Required work:
Please write out the lines of the data exactly, beginning with the first and ending with the line containing "COL = SC.collection"; leave the pictures behind.

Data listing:
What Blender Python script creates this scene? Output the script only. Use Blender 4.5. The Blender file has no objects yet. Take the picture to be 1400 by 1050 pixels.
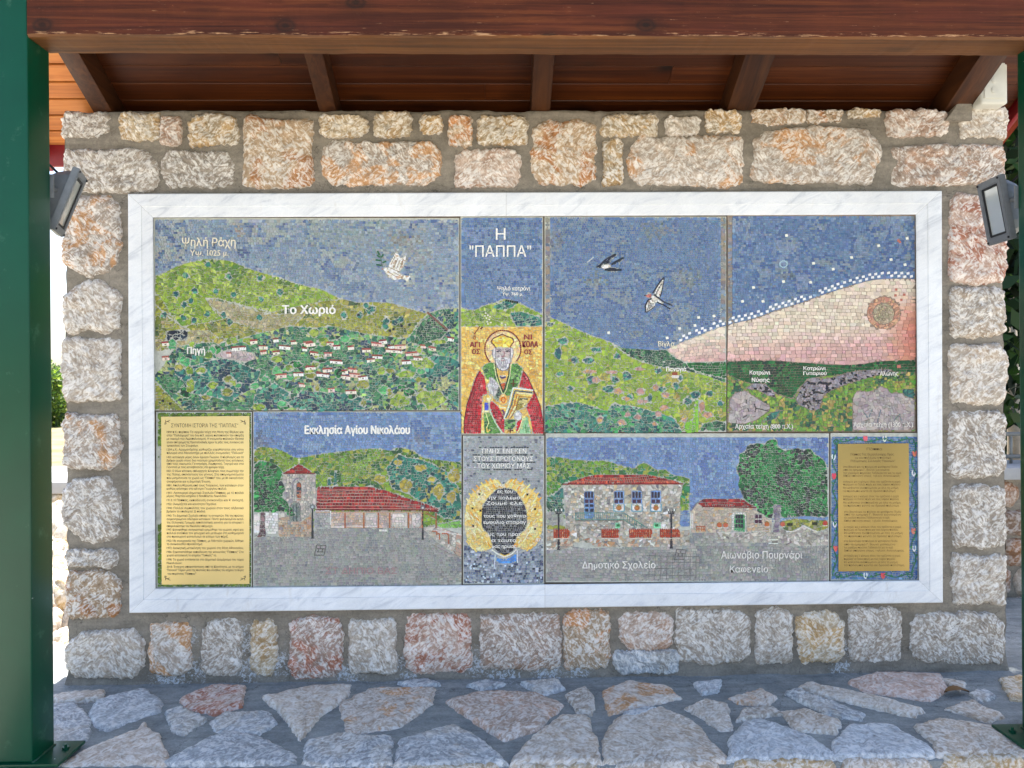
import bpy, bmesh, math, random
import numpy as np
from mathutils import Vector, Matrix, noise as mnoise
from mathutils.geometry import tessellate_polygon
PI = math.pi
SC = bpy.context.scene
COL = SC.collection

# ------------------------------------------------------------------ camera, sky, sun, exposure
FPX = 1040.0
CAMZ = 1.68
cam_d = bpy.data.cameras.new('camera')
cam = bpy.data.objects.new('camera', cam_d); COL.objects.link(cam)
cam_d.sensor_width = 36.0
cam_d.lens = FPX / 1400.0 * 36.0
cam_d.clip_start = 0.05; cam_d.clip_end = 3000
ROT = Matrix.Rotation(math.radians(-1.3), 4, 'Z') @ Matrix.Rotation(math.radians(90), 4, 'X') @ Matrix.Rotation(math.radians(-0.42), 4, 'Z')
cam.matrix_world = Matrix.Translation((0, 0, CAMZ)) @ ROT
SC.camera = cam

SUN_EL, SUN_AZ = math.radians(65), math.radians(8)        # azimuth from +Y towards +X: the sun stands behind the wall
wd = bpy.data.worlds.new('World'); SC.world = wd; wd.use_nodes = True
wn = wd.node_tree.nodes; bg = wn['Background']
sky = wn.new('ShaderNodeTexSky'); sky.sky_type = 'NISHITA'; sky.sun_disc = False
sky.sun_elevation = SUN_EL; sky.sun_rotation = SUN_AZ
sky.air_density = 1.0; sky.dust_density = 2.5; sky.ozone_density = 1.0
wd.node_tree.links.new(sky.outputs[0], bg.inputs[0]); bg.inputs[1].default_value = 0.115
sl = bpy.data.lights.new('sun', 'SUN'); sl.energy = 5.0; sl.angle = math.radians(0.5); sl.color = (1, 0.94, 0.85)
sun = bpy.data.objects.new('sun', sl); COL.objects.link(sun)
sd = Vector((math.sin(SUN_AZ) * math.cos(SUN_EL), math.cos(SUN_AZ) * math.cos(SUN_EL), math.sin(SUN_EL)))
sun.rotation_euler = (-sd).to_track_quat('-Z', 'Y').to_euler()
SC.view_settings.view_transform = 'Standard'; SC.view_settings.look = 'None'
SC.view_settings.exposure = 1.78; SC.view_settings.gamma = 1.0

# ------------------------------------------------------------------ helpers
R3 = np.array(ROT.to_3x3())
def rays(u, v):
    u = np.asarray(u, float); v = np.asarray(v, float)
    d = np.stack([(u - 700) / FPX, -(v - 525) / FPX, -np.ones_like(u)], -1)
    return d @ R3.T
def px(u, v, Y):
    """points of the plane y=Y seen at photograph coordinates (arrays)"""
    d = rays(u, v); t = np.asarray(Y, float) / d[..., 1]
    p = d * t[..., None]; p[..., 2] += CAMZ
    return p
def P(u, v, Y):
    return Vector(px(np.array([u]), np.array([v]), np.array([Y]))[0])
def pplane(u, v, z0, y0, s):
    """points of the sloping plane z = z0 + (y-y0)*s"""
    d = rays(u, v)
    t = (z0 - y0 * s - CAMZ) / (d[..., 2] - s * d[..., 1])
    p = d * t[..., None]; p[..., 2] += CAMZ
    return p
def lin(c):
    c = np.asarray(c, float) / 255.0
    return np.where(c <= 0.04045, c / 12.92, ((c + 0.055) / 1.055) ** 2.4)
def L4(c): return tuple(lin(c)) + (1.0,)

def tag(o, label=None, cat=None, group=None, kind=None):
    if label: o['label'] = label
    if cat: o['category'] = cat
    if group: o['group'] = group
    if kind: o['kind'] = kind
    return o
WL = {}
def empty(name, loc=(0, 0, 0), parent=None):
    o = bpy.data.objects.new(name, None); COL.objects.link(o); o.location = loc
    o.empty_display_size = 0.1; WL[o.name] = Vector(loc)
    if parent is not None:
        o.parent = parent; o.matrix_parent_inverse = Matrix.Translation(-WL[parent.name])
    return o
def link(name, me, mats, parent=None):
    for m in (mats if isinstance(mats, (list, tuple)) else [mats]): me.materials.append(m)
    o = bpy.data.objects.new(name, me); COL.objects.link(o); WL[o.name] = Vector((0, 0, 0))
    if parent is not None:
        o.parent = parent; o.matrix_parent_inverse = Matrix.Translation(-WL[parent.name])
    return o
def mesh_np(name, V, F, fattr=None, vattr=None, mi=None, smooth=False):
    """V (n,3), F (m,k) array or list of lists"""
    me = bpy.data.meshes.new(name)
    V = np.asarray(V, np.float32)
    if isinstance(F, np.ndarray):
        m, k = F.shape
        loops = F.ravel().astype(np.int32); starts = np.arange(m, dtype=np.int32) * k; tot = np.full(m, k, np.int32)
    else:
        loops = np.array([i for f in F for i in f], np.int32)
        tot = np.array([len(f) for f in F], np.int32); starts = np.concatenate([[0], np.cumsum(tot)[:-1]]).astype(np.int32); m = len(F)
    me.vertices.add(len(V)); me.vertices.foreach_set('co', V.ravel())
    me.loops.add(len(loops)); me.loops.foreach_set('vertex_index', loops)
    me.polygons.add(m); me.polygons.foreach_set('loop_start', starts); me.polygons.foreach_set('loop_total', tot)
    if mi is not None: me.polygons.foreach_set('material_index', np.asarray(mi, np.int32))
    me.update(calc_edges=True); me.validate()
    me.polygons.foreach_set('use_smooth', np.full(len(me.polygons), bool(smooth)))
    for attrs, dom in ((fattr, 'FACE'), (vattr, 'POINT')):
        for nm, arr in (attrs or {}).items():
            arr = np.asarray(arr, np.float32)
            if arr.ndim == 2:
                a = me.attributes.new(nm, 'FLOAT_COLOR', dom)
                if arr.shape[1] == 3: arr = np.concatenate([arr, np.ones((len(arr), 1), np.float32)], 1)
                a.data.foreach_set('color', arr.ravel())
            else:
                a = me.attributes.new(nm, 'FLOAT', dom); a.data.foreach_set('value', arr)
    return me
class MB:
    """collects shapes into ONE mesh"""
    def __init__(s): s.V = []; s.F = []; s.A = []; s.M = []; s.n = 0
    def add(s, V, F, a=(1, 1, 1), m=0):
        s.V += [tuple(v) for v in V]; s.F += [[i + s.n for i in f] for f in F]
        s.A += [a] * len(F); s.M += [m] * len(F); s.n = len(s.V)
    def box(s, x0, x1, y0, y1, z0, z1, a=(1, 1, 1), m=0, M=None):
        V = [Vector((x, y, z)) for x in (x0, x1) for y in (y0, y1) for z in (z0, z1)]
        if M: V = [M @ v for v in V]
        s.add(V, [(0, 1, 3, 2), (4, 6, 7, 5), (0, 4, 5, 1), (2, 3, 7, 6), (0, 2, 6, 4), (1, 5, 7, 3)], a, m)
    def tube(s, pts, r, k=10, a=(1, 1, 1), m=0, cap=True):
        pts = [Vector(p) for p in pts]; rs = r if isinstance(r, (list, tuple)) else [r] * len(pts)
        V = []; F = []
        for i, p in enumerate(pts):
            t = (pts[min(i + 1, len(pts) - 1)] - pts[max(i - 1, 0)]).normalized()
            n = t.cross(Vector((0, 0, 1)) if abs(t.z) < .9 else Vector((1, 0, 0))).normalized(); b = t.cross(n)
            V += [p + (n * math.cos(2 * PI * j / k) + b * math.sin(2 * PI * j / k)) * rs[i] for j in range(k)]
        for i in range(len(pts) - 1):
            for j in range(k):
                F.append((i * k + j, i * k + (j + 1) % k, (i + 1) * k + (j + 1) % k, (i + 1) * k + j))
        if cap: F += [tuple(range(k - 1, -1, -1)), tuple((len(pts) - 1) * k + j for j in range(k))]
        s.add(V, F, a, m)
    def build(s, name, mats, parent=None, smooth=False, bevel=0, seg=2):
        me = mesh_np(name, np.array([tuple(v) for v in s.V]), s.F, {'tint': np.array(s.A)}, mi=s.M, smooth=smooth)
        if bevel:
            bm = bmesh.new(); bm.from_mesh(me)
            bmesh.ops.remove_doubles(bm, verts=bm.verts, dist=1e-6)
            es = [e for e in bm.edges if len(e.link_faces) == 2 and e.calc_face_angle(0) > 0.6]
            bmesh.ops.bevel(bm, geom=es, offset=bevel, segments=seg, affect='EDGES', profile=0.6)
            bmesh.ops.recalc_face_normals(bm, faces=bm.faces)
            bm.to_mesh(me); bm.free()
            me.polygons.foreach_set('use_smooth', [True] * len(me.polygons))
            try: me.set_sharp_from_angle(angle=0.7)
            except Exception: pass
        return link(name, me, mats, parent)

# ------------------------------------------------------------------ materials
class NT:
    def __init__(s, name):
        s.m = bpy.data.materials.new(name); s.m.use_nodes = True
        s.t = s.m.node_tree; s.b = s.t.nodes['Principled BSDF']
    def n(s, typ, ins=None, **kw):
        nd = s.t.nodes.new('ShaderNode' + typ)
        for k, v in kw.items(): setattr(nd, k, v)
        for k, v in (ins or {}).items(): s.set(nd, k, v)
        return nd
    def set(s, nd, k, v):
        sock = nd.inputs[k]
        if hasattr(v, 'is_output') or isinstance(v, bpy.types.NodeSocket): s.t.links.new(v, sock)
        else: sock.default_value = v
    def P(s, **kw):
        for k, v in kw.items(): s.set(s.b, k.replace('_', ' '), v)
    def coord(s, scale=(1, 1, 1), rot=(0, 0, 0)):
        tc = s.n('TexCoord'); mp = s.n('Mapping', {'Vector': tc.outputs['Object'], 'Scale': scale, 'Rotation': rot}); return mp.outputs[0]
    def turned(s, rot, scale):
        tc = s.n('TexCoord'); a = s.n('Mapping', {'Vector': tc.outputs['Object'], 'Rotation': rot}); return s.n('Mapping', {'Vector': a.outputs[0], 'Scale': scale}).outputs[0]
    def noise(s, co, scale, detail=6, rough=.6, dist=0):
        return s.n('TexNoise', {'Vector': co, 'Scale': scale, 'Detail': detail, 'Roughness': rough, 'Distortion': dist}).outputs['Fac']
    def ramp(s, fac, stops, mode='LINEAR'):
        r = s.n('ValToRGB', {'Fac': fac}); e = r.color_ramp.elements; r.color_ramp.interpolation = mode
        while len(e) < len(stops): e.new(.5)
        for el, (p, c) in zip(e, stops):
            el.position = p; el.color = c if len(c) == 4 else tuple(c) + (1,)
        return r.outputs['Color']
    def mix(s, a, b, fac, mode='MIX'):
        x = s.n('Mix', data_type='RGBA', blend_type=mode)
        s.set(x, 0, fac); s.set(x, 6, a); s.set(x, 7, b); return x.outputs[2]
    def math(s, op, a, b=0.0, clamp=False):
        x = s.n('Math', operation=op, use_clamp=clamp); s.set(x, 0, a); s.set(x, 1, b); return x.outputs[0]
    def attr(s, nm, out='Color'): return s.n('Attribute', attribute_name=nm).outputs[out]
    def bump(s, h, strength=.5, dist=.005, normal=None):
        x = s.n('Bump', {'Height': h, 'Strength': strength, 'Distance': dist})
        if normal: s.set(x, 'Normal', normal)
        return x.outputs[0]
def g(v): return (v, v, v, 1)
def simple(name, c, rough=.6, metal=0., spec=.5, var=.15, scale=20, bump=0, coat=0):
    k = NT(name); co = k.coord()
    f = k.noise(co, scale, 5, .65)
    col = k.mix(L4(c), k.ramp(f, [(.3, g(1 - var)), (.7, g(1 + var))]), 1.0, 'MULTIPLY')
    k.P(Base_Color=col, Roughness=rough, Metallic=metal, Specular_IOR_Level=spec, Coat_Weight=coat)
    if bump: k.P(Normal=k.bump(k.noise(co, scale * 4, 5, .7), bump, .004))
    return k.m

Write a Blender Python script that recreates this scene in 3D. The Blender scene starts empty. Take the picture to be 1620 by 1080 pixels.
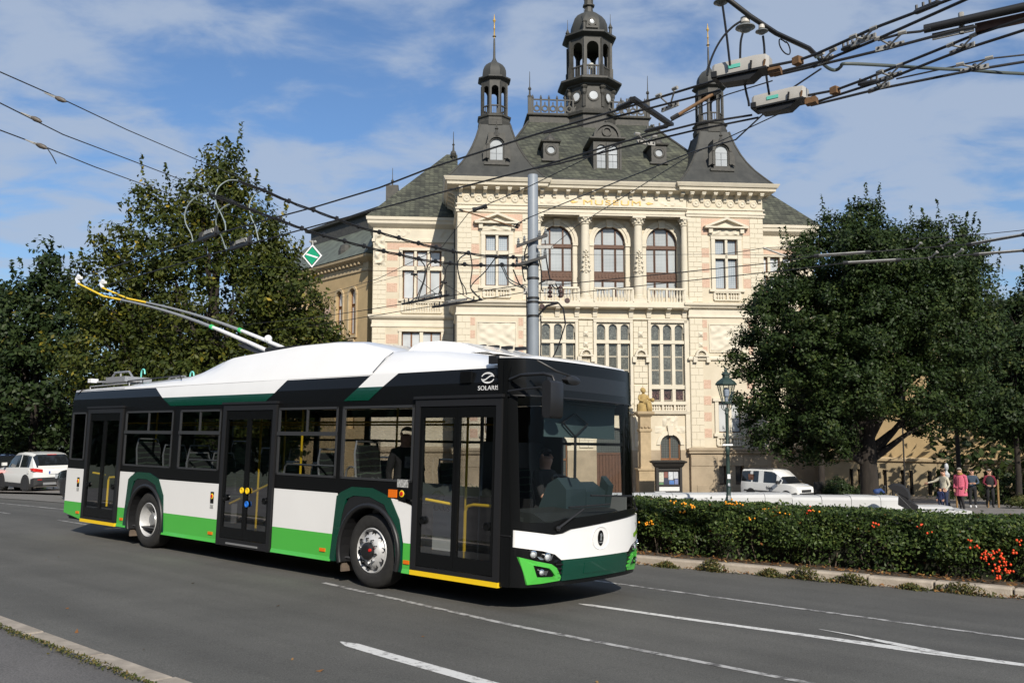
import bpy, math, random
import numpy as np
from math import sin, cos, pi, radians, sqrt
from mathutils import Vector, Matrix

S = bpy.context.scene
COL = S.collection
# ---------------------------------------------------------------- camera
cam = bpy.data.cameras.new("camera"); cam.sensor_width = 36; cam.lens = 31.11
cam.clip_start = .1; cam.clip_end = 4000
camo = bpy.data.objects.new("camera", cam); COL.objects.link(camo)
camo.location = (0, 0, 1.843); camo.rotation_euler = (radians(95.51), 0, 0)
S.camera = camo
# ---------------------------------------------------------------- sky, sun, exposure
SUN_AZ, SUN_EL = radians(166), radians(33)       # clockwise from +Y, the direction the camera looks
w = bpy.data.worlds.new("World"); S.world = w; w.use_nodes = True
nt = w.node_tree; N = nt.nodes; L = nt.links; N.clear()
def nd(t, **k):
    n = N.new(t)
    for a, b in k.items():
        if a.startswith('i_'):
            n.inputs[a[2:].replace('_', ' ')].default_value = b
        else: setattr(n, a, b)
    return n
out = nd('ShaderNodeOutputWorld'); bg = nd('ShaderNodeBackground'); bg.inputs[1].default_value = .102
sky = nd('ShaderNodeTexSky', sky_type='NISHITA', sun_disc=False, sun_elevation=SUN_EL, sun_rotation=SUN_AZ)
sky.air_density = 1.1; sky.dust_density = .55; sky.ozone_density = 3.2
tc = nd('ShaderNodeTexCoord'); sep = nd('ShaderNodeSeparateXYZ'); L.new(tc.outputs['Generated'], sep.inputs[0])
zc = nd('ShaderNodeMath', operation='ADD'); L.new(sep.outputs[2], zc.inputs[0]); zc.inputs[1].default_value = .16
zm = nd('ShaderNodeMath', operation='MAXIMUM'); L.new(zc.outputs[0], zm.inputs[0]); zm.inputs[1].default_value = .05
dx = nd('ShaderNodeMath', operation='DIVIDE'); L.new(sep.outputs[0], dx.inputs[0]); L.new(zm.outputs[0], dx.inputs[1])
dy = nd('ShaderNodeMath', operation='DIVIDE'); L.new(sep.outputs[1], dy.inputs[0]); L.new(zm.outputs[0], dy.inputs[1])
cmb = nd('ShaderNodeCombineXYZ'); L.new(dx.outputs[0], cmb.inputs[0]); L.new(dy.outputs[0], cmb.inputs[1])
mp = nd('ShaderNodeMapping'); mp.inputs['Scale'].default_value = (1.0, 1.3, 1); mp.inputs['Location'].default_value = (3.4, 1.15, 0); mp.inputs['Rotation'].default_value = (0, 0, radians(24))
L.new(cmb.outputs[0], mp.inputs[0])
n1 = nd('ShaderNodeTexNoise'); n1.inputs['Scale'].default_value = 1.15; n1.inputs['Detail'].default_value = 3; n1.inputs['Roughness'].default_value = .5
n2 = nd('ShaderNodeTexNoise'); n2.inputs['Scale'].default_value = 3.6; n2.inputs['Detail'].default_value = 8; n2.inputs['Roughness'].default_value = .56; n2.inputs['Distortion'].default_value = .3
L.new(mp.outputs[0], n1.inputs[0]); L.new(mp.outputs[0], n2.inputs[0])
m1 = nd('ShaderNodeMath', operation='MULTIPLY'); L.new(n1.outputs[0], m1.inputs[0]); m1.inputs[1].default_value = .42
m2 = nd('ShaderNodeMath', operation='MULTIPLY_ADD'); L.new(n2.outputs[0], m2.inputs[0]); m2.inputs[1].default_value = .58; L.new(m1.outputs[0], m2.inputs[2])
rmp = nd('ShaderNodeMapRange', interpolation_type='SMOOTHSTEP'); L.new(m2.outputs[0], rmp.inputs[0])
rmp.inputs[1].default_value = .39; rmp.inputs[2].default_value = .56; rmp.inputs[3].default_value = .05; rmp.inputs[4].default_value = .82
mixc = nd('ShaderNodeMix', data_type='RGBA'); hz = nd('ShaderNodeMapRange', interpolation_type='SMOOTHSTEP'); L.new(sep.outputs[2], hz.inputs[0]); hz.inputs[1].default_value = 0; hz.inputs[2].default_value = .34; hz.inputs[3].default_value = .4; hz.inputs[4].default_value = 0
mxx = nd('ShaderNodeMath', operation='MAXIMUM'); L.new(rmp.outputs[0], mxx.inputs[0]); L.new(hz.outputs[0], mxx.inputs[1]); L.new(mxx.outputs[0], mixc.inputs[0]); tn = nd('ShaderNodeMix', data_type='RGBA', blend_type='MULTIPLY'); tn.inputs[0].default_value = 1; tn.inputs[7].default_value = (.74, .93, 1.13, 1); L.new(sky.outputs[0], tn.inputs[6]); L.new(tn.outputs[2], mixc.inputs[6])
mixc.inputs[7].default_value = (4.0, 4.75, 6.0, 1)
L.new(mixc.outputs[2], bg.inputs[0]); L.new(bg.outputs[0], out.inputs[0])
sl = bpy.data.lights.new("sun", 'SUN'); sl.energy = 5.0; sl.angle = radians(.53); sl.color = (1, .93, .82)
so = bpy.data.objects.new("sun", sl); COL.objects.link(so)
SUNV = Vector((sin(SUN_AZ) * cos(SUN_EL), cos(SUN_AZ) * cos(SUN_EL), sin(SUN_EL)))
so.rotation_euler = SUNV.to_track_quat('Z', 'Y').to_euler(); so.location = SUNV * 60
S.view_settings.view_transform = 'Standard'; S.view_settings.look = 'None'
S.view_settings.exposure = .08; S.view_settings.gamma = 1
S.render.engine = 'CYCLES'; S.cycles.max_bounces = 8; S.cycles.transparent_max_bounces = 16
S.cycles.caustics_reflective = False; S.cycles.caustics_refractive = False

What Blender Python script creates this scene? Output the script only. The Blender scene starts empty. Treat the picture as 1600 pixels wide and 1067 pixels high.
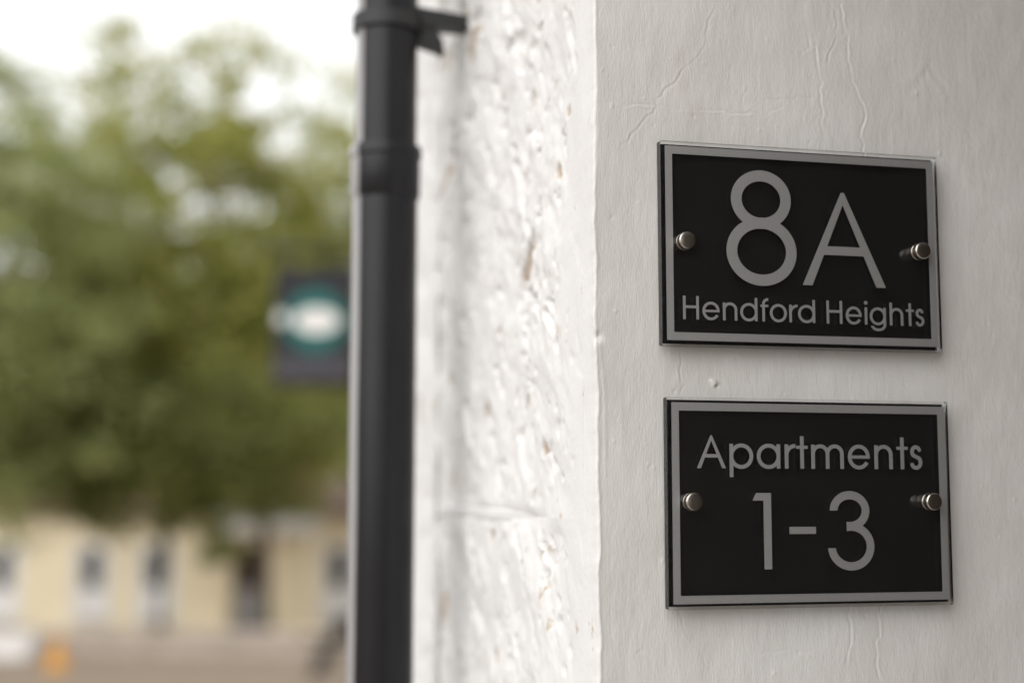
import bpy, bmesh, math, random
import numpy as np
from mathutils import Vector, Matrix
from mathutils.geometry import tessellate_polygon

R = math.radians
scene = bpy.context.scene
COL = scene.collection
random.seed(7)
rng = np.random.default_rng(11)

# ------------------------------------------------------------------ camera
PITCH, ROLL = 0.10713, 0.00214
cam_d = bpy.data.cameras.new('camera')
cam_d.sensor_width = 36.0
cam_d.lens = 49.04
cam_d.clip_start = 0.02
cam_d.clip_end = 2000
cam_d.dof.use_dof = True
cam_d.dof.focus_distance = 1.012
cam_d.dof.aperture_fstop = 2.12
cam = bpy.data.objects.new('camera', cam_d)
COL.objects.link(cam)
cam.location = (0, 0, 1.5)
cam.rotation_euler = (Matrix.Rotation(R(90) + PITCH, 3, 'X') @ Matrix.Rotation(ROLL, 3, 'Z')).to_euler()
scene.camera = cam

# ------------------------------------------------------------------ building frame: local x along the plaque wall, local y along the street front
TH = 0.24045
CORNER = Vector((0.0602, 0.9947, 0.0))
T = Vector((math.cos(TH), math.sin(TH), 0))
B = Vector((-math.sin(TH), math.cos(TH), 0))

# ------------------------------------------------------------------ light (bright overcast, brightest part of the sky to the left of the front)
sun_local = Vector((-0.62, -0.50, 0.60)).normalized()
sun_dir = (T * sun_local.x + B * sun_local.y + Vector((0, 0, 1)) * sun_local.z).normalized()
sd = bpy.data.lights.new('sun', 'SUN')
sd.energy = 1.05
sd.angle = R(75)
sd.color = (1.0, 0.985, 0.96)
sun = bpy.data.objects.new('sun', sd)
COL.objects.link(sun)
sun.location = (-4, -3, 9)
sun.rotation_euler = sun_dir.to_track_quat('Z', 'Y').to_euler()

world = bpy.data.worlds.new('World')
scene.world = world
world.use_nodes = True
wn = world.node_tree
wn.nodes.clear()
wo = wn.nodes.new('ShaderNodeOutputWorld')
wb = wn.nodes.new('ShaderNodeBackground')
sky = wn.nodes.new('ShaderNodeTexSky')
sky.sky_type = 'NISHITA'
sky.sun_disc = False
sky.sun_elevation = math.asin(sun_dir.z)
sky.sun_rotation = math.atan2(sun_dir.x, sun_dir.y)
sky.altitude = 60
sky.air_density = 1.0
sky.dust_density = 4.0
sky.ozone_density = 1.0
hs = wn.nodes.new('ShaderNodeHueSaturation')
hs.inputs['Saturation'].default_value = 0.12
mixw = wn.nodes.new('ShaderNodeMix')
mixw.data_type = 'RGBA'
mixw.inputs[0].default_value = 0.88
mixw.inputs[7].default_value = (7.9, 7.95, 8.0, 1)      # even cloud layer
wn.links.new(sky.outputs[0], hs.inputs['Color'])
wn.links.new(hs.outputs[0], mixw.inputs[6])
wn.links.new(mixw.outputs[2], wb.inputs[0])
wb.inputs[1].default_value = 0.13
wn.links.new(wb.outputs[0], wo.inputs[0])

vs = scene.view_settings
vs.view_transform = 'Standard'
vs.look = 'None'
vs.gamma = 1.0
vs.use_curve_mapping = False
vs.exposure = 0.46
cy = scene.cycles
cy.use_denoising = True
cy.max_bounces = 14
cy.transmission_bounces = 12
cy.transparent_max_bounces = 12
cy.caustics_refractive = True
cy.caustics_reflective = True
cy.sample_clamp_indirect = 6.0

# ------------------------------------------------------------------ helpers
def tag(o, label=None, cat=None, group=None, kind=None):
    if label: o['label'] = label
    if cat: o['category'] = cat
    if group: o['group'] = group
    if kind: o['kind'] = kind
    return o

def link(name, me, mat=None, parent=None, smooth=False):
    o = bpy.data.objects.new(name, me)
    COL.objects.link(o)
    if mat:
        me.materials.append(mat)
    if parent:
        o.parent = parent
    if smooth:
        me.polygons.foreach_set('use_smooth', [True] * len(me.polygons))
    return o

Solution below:
What Blender Python script creates this scene? Output the script only. Use Blender 4.5. The Blender file has no objects yet. Take the picture to be 1400 by 1050 pixels.
import bpy, bmesh, math, random
import numpy as np
from mathutils import Vector, Matrix, noise as mnoise
from mathutils.geometry import tessellate_polygon
PI = math.pi
SC = bpy.context.scene
COL = SC.collection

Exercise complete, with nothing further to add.